El gobierno de Néstor Kirchner es un buen ejemplo de los límites de esas políticas. Los años 2001-2002 tuvieron muchos componentes de crisis de demanda agregada, esto es, de caída en el gasto. Se planteó revertirla con aumento del mismo, y como el sector privado no lo hacía se encargó de ello el Estado. Inclusive subiendo impuestos habría reactivación porque el gobierno sacaría dinero que los privados guardaban en exceso de lo usual (por precaución). Gasto adicional, no desviación del gasto. El problema es que si al mismo tiempo no hay inversión adicional en algún momento el aumento de la demanda por bienes no puede ser cubierto por la oferta de bienes y aparece la inflación. Eso comenzó a notarse en 2006 llegándose a la mentira de los datos del Indec desde 2007 hasta 2015.
Por cierto, no debe olvidarse que la reactivación, la toma de empleo privado y los famosos superávits gemelos de Kirchner le debieron mucho al ajuste real conducido por Eduardo Duhalde y Jorge Remes Lenicov.
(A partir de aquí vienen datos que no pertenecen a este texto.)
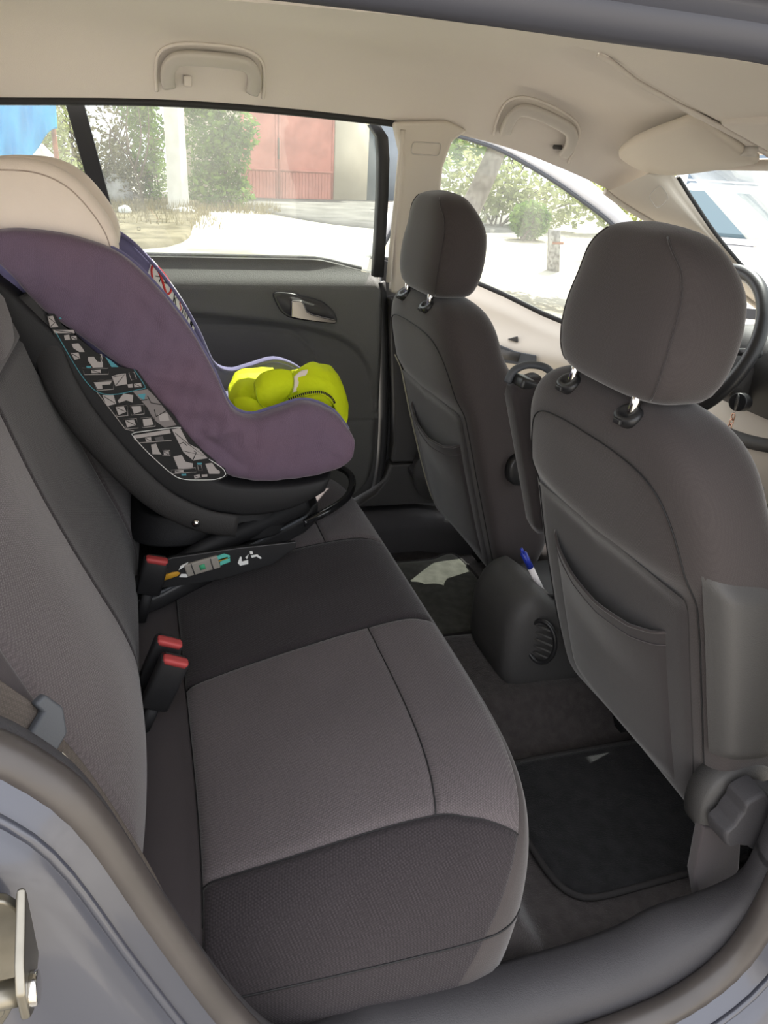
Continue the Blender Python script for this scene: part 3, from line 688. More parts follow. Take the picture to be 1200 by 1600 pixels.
HT = [(1.082, .030), (1.088, .044), (1.10, .054), (1.13, .061), (1.17, .062), (1.21, .057), (1.24, .048), (1.26, .038), (1.272, .027), (1.2795, .004)]
def front_seat(yc, out, label, pocket_pts, arm):
    """out: +1 when the door side is +y"""
    b = (.80, yc, .32)
    st = empty('front_seat', b, label, 'seat', 'front seats')
    zs = [.485 + (ZT-.485)*t for t in [i/60 for i in range(52)]]; zs += [zs[-1] + (1.092 - zs[-1])*(1 - (1-i/14)**2) for i in range(1, 15)]
    mk('backrest', loft([[V(bx(z) + x, yc + y, z) for x, y in back_sec(z)] for z in zs]), M_BACKFAB, st)
    # rear fabric panel below the shoulder roll
    def rp(u, v):
        z = .50 + (.885 - .50)*v; w_ = smooth_lerp(W_, z)*.80; y = -w_ + 2*w_*u
        d = min(u, 1-u)*2*w_; d2 = (1-v)*.43; l = .0028*(1 - math.exp(-(min(d, d2)/.006)**2)) - .0008
        return V(rear_x(y, z) - l, yc + y, z - .012*(abs(y)/w_)**2)
    mk('rear_panel', grid(rp, 60, 60), M_BACKPANEL, st)
    # map pocket with bound edge
    pl, pr, dip = pocket_pts
    def pt_top(t): return lerp([(0, .800), (.06, .790), (.2, .776), (.45, .768), (.7, .775), (.9, .790), (1.0, .806)], t)
    def pk(u, v):
        y = pl + (pr-pl)*u; z = .512 + (pt_top(u) - .512)*v
        bul = .012*math.sin(PI*min(1, max(0, u)))**.4*sstep(0, .15, v) + .012*sstep(.6, 1.0, v)*math.sin(PI*u)
        return V(rear_x(y, z) - .0035 - bul, yc + y, z)
    pc = mk('map_pocket', grid(pk, 50, 50), M_BACKPANEL, st)
    mk('pocket_binding', tube([pk(i/30, 1.0) for i in range(31)], .0024, 8), M_BACKFAB, pc)
    mk('pocket_seam', tube([pk(i/40, .93) - V(.0008, 0, 0) for i in range(41)], .0009, 5), M_SIDEFAB, pc)
    if not arm:      # added pale ribbon on the door side, a sunlit strip put in as colour
        ed = []
        for i in range(30):
            z = .905 - .385*i/29; w_ = smooth_lerp(W_, z)
            ya_, yb_ = w_*.815, w_*.84 + .024*math.sin(PI*i/29)
            ed.append([V(rear_x(ya_, z) - .005, yc + out*ya_, z), V(rear_x((ya_ + yb_)/2, z) - .006, yc + out*(ya_ + yb_)/2, z), V(rear_x(yb_, z) - .005, yc + out*yb_, z)])
        mk('sun_strip', loft(ed, False), mat('sun_strip_cream', (.62, .60, .48), .8, .2, trans=.4), st, solid=.002, label='pale ribbon painted as a sunlit strip down the backrest edge')
    # shoulder seam
    half = [(0, 1.022), (.06, 1.021), (.115, 1.014), (.150, .998), (.172, .970), (.188, .930), (.200, .880), (.206, .80), (.207, .70), (.205, .60), (.198, .52)]
    sp_ = spl([(-y, 0, z) for y, z in half[::-1]] + [(y, 0, z) for y, z in half[1:]], 120)
    mk('back_seam', tube([V(rear_x(q.x, q.z) - .0008, yc + q.x, q.z) for q in sp_], .0010, 6), M_BLACKMAT, st)
    # side cover plate on the door side
    def sp(u, v):
        z = .655 + .265*v - .02*u; w_ = smooth_lerp(W_, z)
        x = bx(z) - .050 + .115*u
        e = min(u, 1-u)*.115; e2 = min(v, 1-v)*.265; l = .010*(1 - math.exp(-(min(e, e2)/.010)**2))
        xr = abs(x - bx(z))/smooth_lerp(T_, z); y = w_*(1 - min(.98, xr)**3.6)**(1/3.6)
        return V(x, yc + out*(y + l), z)
    mk('side_cover', grid(sp, 24, 40), M_DARKPL, st, label='dark plastic side cover')
    # head restraint
    hx = lambda z: .592 + .10*(z - 1.09) - .02*sstep(1.2, 1.28, z)
    zz = [1.082, 1.0835, 1.087, 1.092, 1.10, 1.115] + [1.13 + .0125*i for i in range(9)] + [1.24, 1.25, 1.258, 1.265, 1.270, 1.274, 1.277, 1.2788, 1.2795]
    hr = mk('headrest', loft([sring(V(hx(z), yc, z + 0.0), V(-smooth_lerp(HT, z), 0, 0), V(0, smooth_lerp(HW, z), 0), 3.2, 56) for z in zz]), M_BACKFAB, st)
    for s in (-1, 1):
        sm = []
        for i in range(36):
            z = 1.092 + (1.268 - 1.092)*i/35; w_, t_ = smooth_lerp(HW, z), smooth_lerp(HT, z)
            y = w_*(.86 - .10*sstep(.8, 1, i/35)); q = y/w_; x = -t_*(1 - q**3.2)**(1/3.2)
            sm.append(V(hx(z) + x - .0006, yc + s*y, z))
        mk('headrest_seam', tube(sm, .0012, 6), M_BACKPANEL, hr)
    for s in (-1, 1):
        y = yc + s*.072
        top = V(.560, y, 1.115); bot = V(.550, y, 1.045)
        mk('headrest_post', tube([bot, bot.lerp(top, .5), top], .0065, 14), M_CHROME, st, label='chrome headrest post')
        ztop = 1.0775
        gn_ = V(-.60, 0, .80); gx = V(.80, 0, .60); gc = V(.550, y, 1.066)
        gd = mk('post_guide', loft([sring(gc + gn_*hh, gx*.0150*k, V(0, .0215*k, 0), 2.3, 30) for hh, k in ((-.006, .95), (.002, 1.0), (.005, .97), (.007, .85), (.0072, .5), (.004, .38))]), M_BLACKPL, st)
        mk('release_tab', box(gc + gn_*.004 - gx*.015, (.006, .014, .007)), M_BLACKPL, gd, bev=.0015)
    # cushion, frame, rails
    cs = [sring(V(x, yc, z), V(0, w_, 0), V(0, 0, h), 3.5, 36) for x, z, w_, h in ((.80, .51, .18, .04), (.82, .51, .225, .055), (.90, .505, .245, .072), (1.05, .52, .25, .075), (1.15, .53, .25, .075), (1.21, .525, .24, .065), (1.235, .51, .21, .04))]
    mk('cushion', loft(cs), M_BACKFAB, st)
    mk('seat_pan', loft([sring(V(x, yc, .425), V(0, .21, 0), V(0, 0, .022), 4, 24) for x in (.88, .98, 1.18)]), M_BLACKMAT, st)
    for s in (-1, 1):
        rl = mk('seat_rail', loft([[V(x, yc + s*.195 + a, z) for a, z in ((-.022, .318), (.022, .318), (.022, .352), (.012, .362), (-.012, .362), (-.022, .352))] for x in (.85, 1.22)]), M_BLACKMAT, st)
        mk('rail_bolt', cyl((.868, yc + s*.195, .366), (0, 0, 1), .011, .012, 6), M_STEEL, rl)
        mk('rail_bracket', box((.875, yc + s*.195, .385), (.05, .05, .05)), M_BLACKPL, rl, bev=.006)
    # recliner cover and knob
    for side in (out, -out):
        if side == out:
            ax = V(.08, side, .05); ax.normalize()
            kc = V(.712, yc + side*.248, .580)
            mk('recliner_cover', loft([sring(kc + V(.006, -side*.035 + side*h, -.01), V(.058*k, 0, .008), V(-.008*k, 0, .064*k), 2.3, 36) for h, k in ((-.01, 1.0), (.020, 1.0), (.026, .94), (.027, .5))]), M_DARKPL, st)
            rings = []
            for h, k in ((-.012, 1.0), (.018, 1.0), (.024, .94), (.0245, .3)):
                r = []
                u_ = V(1, 0, 0); v_ = V(0, 0, 1)
                for i in range(64):
                    a_ = 2*PI*i/64; rr = (.0465 + .0055*math.copysign(min(1, abs(math.sin(a_*4))*2.2), math.sin(a_*4)))*k
                    r.append(kc + V(0, side*(.010 + h), 0) + u_*rr*math.cos(a_) + v_*rr*math.sin(a_))
                rings.append(r)
            mk('recline_knob', loft(rings), M_SILLPL, st, bev=.002, label='lobed grey recline knob')
            if arm: mk('hinge_bracket', prism([V(.665, yc + side*.225, .545), V(.735, yc + side*.225, .52), V(.755, yc + side*.225, .44), V(.74, yc + side*.225, .385), V(.70, yc + side*.225, .385), V(.675, yc + side*.225, .45)], (0, side*.018, 0)), M_SIDEFAB, st, bev=.004)
            if arm: mk('bracket_bolt', cyl((.715, yc + side*.235, .378), (0, side, .3), .012, .016, 14), M_STEEL, st, bev=.002)
        else:
            kc = V(.700, yc + side*.236, .60)
            hc = mk('pivot_cap', loft([sring(V(.712, yc + side*(.236 + h), .772), V(.030*k, 0, 0), V(0, 0, .034*k), 2.2, 28) for h, k in ((0, 1.0), (.016, .97), (.020, .8), (.020, .3))]), M_BLACKPL, st) if not arm else None
            if False: mk('recliner_cover', loft([sring(kc + V(0, side*h, -.02), V(.06*k, 0, .0), V(0, 0, .075*k), 2.6, 30) for h, k in ((0, 1.0), (.012, .96), (.015, .5))]), M_DARKPL, st)
    if arm:
        ya = yc - out*.282
        def am(t):
            return V(.592 + .085*t, ya, 1.012 - .27*t)
        rings = []
        for i in range(16):
            t = i/15; k = 1 if 0 < i < 15 else .8
            rings.append(sring(am(t), V(.030*k, 0, .010), V(0, .026*k, 0), 4, 28))
        ar = mk('armrest', loft(rings), M_BACKPANEL, st, bev=0, label='folded-up armrest beside the backrest')
        hp = spl([(.570, ya + .014, 1.005), (.580, ya + .016, 1.024), (.602, ya + .014, 1.034), (.625, ya + .0, 1.034), (.636, ya - .010, 1.024), (.640, ya - .014, 1.0)], 20)
        mk('armrest_handle', tube(hp, .006, 10, flat=1.5), M_GREYPL, ar)
        mk('armrest_cap', box((.602, ya, 1.006), (.050, .046, .020), Matrix.Rotation(.28, 3, 'Y')), M_BLACKPL, ar, bev=.006)
    return st
front_seat(-.36, -1, 'near front seat with folded armrest, wide rear map pocket and recline knob', (-.150, .140, 0), True)
front_seat(.36, 1, 'far front seat beside the open door, chrome headrest posts', (-.165, .135, 0), False)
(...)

Sin él no hubiera habido keynesianismo exitoso en 2003.
Pero pese a los claros efectos negativos, desde 2006 los gobiernos continuaron aumentando el gasto público. Lógico. Por qué cambiar si se consiguen votos y se acumula poder. Así, lo crítico del modelo es lo político. Bombear gasto puede ser útil en algunas circunstancias, pero seguir haciéndolo cuando ellas cambiaron es perjudicial.
Lo descripto es consistente (no idéntico) con el pensamiento de la Escuela Austríaca de Economía para el ciclo económico. Por razones políticas se incentiva el gasto privado con tasas de interés intervenidas bajas, pero eso alienta inversiones ineficientes. Cuando éstas fracasan por su baja productividad la economía cae y con ella el gasto privado. Los gobiernos intentan revivirlo con una nueva baja de tasas que reanima el crédito, pero dirigido, de nuevo, a inversiones ineficientes, la economía vuelve a quebrar y el ciclo se repite. Alentar el gasto en una economía mal estructurada sólo mantiene vivas las distorsiones y no soluciona nada sino que genera las raíces de una nueva crisis. Sustitúyanse tasas bajas y gasto privado ineficiente por subsidios y gasto público ineficientes y se tiene el modelo kirchnerista.
Sin embargo, así como gradualismo y productivismo son imposibles hoy como estrategias, el ajuste solo no sirve. La historia del país lo muestra. Devaluación, recorte de gastos y suba de impuestos se hicieron muchas veces, sin resultados positivos duraderos. Entonces falta. Hay vacíos que llenar en reforma del Estado, desregulación, modernización laboral y apertura del comercio exterior como mínimo. Eso lleva tiempo, con lo que shock no quiere decir algo instantáneo sino que debe reinterpretarse como lo más rápido posible.
¿Se soportará esa demora? El ajuste esquematizado el martes puede ser recesivo en el corto plazo pero conducir a una reactivación si además hay una reforma estructural de la economía y del Estado. Y resultaría más aceptable si implicara sacrificios compartidos, no importa su monto agregado. Por ejemplo, si los embajadores políticos tienen un sueldo que ronda los 17.000 dólares mensuales, ¿no ayudaría en la consideración pública bajarlos a, por ejemplo, siete mil? El ajuste es necesario, pero debe valer la pena.